I have to admit that I have conflicting feelings about the current immigration debate. I get irritated when I see illegal aliens acting belligerently and insisting that they have the right to be in this country. I get frustrated when I hear about workers from other countries, not here legally, being paid subsistence wages by companies who don't want to pay U.S. citizens a living wage. I get angry when I see the abuse of our borders by drug runners and by coyotes trafficking in people, sometimes even selling them into ugly, exploitive kinds of bondage. And I, along with many other millions of Americans, get anxious about the cost of supplying social services to these immigrants and to the real security threat reprsented by our broken borders.
But before the American people throw their support behind a harsh, round-'em-up-and-throw-'em-out agenda, we need to think this through.
It occurs to me that, underneath all the rheteric of politicians and pundits on both sides of the political spectrum is the same old strategy of those in power: Divide the workforce into warring factions and get them fighting each other; that way they'll be too distracted to pay attention to the nefarious activities of the power brokers.
Pitting groups of working class men and women against each other is a long tradition in this country. A lot is said about the slavery that existed before the Civil War, but few people talk about its effect on poor whites who didn't own land or slaves. While black people were working hard, whether doing physical labor or caring for the slaveowners' children, being fed and housed inadequately and many times being physially and even sexually abused, poor whites were on the outside looking in, denied work in favor of the free services of slaves. Much of the animosity between poor white and black citizens of the South can be traced back to this visceral fight for survival, and the abuse and exploitation of black slaves on the one hand and the neglect of poor whites living on the margins of life, barely able to scrach out a subsistence living, on the other. This scenario has been repeated many times with different groups of people, including immigrants -- in the coal mines of West Virginia, in the steel mills, in the union movements of the late nineteenth and early twentieth centuries.
We absolutely need to secure the borders of this country, and we need to stop the flow of illegal immigrants, and the human traffickers, drug dealers, and possibly even terrorists who hide among them. But before we come down hard on those already in this country, we need to remind ourselves that, be their actions right or wrong, be their attitudes acceptable or not, these immigrants are human beings with complex lives and many connections in this country; doing a mass round-up and deportation would cause untold human suffering, and would be a stain on the conscience of the United States for centuries to come.
We need to look at the real issue -- that once again those in power are pitting poor working people against one another for their own profit -- and we need to band together to demand wage and other worker reforms.

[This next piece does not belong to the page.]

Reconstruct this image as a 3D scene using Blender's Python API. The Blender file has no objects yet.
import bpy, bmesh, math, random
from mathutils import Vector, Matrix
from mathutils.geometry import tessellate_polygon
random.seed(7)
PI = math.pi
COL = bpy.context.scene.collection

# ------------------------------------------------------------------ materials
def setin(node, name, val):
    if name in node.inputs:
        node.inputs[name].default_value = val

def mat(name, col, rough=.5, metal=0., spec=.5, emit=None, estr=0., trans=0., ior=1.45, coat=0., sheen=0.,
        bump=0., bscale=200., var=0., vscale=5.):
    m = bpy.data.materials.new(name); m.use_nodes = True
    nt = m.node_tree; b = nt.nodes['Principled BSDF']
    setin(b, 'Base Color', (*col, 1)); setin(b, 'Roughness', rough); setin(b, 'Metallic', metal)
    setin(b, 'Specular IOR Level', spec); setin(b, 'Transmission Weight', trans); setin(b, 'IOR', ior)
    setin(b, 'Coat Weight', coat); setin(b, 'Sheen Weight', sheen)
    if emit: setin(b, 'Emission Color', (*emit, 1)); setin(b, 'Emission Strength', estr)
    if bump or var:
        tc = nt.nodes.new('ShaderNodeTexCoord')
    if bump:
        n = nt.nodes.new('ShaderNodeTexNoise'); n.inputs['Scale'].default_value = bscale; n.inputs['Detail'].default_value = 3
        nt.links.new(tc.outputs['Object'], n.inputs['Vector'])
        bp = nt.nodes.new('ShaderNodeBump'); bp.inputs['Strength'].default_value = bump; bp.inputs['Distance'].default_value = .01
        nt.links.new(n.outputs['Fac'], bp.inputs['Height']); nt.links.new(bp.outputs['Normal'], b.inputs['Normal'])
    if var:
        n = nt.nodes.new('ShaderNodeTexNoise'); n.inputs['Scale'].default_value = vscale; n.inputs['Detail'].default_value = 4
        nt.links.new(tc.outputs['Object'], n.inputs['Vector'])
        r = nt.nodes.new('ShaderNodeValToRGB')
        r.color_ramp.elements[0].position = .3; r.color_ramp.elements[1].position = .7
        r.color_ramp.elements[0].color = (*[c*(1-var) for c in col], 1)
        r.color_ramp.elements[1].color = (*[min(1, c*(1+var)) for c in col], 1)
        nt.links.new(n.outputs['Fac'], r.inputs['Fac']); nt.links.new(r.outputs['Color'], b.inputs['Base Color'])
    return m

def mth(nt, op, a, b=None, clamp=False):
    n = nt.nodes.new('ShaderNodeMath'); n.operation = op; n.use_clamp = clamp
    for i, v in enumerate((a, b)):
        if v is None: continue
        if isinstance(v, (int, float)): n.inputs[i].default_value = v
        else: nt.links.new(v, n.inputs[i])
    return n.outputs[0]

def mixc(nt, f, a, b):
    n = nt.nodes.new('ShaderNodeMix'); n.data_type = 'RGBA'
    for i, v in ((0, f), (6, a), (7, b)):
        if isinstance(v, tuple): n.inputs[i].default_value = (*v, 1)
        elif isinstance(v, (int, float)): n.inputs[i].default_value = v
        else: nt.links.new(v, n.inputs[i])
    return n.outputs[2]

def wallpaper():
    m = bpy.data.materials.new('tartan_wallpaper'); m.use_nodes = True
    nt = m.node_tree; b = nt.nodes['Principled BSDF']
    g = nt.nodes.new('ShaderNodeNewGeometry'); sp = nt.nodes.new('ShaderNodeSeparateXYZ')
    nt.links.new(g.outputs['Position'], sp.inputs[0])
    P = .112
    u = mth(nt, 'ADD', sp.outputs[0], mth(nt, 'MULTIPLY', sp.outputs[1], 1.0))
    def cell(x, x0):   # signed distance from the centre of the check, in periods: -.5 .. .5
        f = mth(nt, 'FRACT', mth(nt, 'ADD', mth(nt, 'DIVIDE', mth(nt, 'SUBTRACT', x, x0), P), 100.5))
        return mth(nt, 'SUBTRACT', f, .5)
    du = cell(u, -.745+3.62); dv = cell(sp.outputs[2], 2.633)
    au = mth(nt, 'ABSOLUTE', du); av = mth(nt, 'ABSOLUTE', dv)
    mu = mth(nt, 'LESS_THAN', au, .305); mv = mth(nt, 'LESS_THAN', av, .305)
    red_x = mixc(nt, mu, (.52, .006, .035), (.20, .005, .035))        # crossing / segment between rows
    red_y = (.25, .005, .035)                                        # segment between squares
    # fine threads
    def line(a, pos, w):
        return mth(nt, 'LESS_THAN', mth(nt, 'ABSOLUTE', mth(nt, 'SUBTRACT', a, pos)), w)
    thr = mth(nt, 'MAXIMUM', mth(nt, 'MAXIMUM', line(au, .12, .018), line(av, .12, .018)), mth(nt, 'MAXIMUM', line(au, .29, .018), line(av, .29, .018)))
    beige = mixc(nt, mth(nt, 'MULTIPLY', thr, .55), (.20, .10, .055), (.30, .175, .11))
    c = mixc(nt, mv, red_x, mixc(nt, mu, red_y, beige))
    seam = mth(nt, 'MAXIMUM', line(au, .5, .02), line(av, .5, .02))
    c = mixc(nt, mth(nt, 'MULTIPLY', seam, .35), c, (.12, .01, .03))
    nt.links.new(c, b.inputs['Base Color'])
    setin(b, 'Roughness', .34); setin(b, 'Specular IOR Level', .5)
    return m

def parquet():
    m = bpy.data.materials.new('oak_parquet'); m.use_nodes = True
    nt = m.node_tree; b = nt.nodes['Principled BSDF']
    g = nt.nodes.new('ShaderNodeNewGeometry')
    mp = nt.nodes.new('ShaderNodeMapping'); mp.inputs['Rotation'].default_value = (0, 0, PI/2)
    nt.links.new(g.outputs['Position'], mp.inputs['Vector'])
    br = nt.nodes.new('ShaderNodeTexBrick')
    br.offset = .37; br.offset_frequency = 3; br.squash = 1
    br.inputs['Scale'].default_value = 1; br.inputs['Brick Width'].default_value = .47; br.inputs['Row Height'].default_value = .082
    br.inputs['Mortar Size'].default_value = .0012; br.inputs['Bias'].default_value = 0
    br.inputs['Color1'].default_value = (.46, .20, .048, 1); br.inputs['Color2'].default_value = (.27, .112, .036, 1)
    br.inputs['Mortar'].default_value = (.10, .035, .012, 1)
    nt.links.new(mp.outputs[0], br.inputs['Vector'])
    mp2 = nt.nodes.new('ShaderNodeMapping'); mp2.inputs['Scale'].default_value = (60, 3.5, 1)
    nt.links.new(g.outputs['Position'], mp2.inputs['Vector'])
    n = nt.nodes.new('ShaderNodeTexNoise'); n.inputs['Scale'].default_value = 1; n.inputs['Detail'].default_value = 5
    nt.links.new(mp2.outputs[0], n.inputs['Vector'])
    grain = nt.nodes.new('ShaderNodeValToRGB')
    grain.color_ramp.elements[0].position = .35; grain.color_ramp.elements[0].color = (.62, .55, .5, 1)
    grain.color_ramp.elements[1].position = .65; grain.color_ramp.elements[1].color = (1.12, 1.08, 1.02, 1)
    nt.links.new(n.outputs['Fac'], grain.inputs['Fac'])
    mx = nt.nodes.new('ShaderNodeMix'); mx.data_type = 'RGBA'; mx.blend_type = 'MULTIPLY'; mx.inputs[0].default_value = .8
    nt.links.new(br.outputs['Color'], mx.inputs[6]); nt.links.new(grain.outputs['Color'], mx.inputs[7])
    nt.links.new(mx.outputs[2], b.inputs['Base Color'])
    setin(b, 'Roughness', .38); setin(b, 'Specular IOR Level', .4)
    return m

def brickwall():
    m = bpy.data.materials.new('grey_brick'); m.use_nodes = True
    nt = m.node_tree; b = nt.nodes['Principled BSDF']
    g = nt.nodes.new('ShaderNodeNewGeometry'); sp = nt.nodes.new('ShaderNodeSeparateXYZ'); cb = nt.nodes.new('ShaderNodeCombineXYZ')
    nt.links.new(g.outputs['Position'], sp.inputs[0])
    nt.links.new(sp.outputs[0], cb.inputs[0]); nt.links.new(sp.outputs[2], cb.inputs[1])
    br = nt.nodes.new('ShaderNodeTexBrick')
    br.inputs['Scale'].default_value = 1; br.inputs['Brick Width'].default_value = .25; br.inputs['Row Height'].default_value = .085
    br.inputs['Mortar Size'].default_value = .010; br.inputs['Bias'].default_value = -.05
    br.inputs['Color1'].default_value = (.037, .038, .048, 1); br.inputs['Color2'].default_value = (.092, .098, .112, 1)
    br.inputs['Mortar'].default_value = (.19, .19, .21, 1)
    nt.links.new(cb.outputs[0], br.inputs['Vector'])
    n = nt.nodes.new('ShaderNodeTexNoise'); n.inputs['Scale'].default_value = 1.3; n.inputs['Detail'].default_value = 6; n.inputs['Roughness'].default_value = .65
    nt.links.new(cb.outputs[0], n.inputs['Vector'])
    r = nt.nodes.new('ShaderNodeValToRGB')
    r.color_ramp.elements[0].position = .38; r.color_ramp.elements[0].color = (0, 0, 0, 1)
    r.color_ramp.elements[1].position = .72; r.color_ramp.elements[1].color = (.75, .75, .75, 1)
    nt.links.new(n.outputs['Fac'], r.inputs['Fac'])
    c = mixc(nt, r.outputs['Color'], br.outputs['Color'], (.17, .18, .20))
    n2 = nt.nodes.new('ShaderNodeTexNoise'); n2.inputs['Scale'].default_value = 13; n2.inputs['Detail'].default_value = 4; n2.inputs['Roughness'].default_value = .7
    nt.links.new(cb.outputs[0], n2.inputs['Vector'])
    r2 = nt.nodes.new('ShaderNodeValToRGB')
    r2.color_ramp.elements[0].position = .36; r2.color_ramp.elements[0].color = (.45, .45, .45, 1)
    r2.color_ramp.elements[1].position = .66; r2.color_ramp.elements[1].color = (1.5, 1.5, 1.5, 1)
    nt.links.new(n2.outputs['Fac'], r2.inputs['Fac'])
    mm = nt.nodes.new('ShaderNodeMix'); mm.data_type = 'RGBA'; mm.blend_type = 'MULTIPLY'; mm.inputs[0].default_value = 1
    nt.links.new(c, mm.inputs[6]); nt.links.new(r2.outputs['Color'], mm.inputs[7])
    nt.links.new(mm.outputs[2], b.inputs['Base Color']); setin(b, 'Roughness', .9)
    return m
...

Close the borders? Yes. Hold illegal immigrants' feet to the fire in terms of back taxes and fines, and hold them to a certain standard in order for them to be able to stay in this country? Absolutely. But beyond that, we need to look at living wages for workers, we need to look at affordable universal health care, and we need to look at severe sanctions for employers who break the law and continue to hire illegal aliens. Maybe, instead of paying farmers for not growing crops, we need to subsidize the wages of seasonal farm workers.
We need to approach this problem with a combination of common sense solutions and a good dose of compassion. If we don't, things are going to get very ugly, and we are going to end up being very, very ashamed.